Topical Issues Debate carbon policy impact on sales of briquettes and employment in factories in Co. Offaly and Co. Tipperary - Response by Minister of State Eoghan Murphy T.D.

23.03.17

The introduction of Carbon Tax was about sending a price signal that there is a cost associated with the combustion of fossil fuels to the detriment of the environment. It should also be noted that peat briquettes have among the highest carbon content of all fossil fuels.

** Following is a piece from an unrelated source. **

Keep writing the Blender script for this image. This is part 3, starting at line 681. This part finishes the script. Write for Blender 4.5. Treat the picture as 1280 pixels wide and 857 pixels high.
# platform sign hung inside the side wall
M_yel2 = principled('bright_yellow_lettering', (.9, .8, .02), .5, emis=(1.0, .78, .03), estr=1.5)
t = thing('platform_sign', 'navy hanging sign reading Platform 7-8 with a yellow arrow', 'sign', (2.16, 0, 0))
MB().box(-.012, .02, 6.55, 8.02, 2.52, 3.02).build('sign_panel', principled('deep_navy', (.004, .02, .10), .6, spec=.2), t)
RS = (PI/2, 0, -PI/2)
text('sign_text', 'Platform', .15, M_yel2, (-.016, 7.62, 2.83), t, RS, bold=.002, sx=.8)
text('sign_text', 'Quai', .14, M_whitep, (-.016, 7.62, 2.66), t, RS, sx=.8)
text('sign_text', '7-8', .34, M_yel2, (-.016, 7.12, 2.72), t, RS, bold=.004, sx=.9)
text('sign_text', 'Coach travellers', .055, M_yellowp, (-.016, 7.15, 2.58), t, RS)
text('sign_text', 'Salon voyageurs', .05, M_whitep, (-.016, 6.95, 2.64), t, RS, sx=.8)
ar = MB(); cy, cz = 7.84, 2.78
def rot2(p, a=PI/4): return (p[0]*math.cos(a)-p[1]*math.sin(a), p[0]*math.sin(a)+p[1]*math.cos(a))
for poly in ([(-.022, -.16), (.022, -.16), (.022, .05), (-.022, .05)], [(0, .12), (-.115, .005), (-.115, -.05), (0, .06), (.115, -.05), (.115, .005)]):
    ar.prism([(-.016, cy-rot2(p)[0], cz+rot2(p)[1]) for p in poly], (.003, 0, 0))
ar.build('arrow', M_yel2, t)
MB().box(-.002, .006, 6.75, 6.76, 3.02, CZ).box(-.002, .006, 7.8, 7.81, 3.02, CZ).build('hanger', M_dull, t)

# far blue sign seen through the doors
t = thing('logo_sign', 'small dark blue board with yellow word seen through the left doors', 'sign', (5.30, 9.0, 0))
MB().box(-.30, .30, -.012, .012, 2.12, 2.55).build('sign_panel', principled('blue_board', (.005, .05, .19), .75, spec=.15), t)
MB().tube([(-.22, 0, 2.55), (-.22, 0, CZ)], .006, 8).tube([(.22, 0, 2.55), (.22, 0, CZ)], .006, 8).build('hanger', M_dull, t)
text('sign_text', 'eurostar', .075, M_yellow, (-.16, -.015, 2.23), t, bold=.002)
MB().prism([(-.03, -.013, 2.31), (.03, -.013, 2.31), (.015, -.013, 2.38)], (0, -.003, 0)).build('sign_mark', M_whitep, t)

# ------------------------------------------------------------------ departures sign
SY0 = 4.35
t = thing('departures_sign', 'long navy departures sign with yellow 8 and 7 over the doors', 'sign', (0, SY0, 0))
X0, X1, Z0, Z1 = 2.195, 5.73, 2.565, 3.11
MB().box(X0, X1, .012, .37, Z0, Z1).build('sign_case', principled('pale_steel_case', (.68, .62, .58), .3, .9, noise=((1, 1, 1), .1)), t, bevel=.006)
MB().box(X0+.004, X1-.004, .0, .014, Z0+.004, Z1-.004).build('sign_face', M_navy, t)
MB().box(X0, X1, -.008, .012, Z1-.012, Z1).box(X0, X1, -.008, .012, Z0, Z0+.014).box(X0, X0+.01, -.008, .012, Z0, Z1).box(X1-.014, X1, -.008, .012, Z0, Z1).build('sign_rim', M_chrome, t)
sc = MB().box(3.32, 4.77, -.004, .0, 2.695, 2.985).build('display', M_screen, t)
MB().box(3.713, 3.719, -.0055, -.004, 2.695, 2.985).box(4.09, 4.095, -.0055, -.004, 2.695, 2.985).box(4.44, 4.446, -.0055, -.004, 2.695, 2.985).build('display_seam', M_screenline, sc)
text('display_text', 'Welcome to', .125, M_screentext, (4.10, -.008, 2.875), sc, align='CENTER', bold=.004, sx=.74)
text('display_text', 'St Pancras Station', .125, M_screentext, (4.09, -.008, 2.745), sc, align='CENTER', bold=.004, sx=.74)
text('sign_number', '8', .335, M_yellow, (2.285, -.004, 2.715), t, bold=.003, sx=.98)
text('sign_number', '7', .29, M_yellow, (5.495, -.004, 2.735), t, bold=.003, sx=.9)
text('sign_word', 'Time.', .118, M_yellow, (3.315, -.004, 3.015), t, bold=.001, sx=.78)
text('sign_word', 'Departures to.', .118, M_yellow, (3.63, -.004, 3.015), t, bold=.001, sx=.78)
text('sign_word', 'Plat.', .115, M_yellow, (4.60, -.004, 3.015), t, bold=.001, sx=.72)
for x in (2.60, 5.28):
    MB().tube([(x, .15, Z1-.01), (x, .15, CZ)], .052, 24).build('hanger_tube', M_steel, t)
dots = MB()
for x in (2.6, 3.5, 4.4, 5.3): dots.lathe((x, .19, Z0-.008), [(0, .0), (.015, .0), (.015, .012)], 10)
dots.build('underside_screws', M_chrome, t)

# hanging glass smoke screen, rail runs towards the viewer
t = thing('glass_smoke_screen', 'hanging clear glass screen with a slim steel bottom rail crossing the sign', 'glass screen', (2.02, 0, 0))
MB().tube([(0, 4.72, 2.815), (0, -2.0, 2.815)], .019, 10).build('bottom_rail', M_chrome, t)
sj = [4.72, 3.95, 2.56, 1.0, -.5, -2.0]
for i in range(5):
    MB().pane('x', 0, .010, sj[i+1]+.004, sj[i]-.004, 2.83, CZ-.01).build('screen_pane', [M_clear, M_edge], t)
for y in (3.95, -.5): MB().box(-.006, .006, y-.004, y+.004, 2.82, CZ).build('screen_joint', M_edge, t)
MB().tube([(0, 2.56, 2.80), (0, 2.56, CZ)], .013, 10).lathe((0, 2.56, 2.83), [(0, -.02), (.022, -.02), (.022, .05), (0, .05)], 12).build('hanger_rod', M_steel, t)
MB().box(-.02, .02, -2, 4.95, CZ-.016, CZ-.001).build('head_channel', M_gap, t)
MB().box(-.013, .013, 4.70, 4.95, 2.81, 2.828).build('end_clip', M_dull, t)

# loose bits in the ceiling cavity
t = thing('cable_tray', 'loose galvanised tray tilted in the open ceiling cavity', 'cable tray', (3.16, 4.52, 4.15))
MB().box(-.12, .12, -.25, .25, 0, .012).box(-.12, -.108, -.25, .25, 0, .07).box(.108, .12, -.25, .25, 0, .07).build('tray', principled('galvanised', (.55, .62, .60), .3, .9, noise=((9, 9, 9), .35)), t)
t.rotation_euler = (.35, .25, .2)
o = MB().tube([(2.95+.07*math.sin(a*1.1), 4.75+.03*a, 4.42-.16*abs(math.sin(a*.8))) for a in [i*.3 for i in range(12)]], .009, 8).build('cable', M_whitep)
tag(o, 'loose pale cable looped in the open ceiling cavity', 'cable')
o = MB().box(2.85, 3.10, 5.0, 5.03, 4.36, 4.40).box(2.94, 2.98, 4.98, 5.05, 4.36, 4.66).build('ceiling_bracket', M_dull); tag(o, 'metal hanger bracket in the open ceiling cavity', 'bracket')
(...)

As a result they are among the dirtiest fuels and given the environmental impact it is important that they are taxed.

Ireland is legally bound to reduce emissions by 20% on 2005 levels in 2020 and 30% on 2005 levels by 2030, as part of the European Commission's Climate and Energy Package to tackle climate change.   The carbon tax was introduced in 2010 as part of an overarching energy strategy and is a key tool to reduce emissions towards meeting these and other climate change commitments.

While Carbon Tax was introduced in Budget 2010 its application to solid fuels, including peat briquettes, was delayed to allow for the development of a robust mechanism to counter the large scale sourcing of coal from Northern Ireland where lower sulphur standards apply. Such a mechanism is in place since June 2011.

The carbon tax was introduced to solid fuels on a phased basis, initially at €10 per tonne of CO2 emissions from 1st May 2013 and subsequently at €20 per tonne of CO2 emissions from 1st May 2014, thus bringing the carbon tax on solid fuels in line with that on all other fossil fuels at €20 per tonne of CO2 emissions.

While tax increases are unpopular, it makes sense to increase taxes in areas where some benefits can arise, in this instance a carbon tax promotes energy efficiency, reduces emissions and reduces our dependence on imported fossil fuels.

As a matter of principle the reliefs from the carbon tax are limited to ensure as wide an application as possible.  Placing a carbon tax on solid fuels also offers an opportunity to develop cleaner more efficient and environmentally friendly alternative fuels.

To complement the introduction of the carbon tax, especially for those at risk of fuel poverty, the Sustainable Energy Authority of Ireland provide a number of fiscal supports to energy users.  The Better Energy Homes programme provides grants, over €200m to date, to assist homeowners improve the energy performance of their houses while the Better Energy Warmer Homes funds energy efficiency improvements in the homes of the elderly and vulnerable, making the homes more comfortable, healthier and more cost-effective to run.

In Finance Act (No. 2) 2013 Minister Noonan, legislated for the introduction of relief's from carbon tax for solid fuels which contain a certain proportion of biomass.  Last November this relief was commenced which exempts the biomass element of the solid fuel from carbon tax and I understand that Bord na Móna is currently in the process of developing such a fuel which should result in a cheaper more sustainable fuel which is better for the environment.

As the Programme for Partnership Government states, climate change is the global challenge of our generation and work is ongoing in all Government Departments towards developing and implementing Ireland's first National Mitigation Plan which aims to deliver a pathway enabling transition to a low carbon, climate-resilient and environmentally sustainable economy by 2050.   The draft National Mitigation Plan is open for public consultation and is published on the Department of Communications, Climate Action and Environment website with submissions invited from interested parties by the 23rd April.

A key part of developing the National Mitigation Plan has been the preparation of robust technical, environmental and economic analysis to evaluate the impacts of a range of different climate change mitigation options.  The carbon tax is, and will continue to be, a fundamental pillar of the transition towards a decarbonised economy and society by 2050.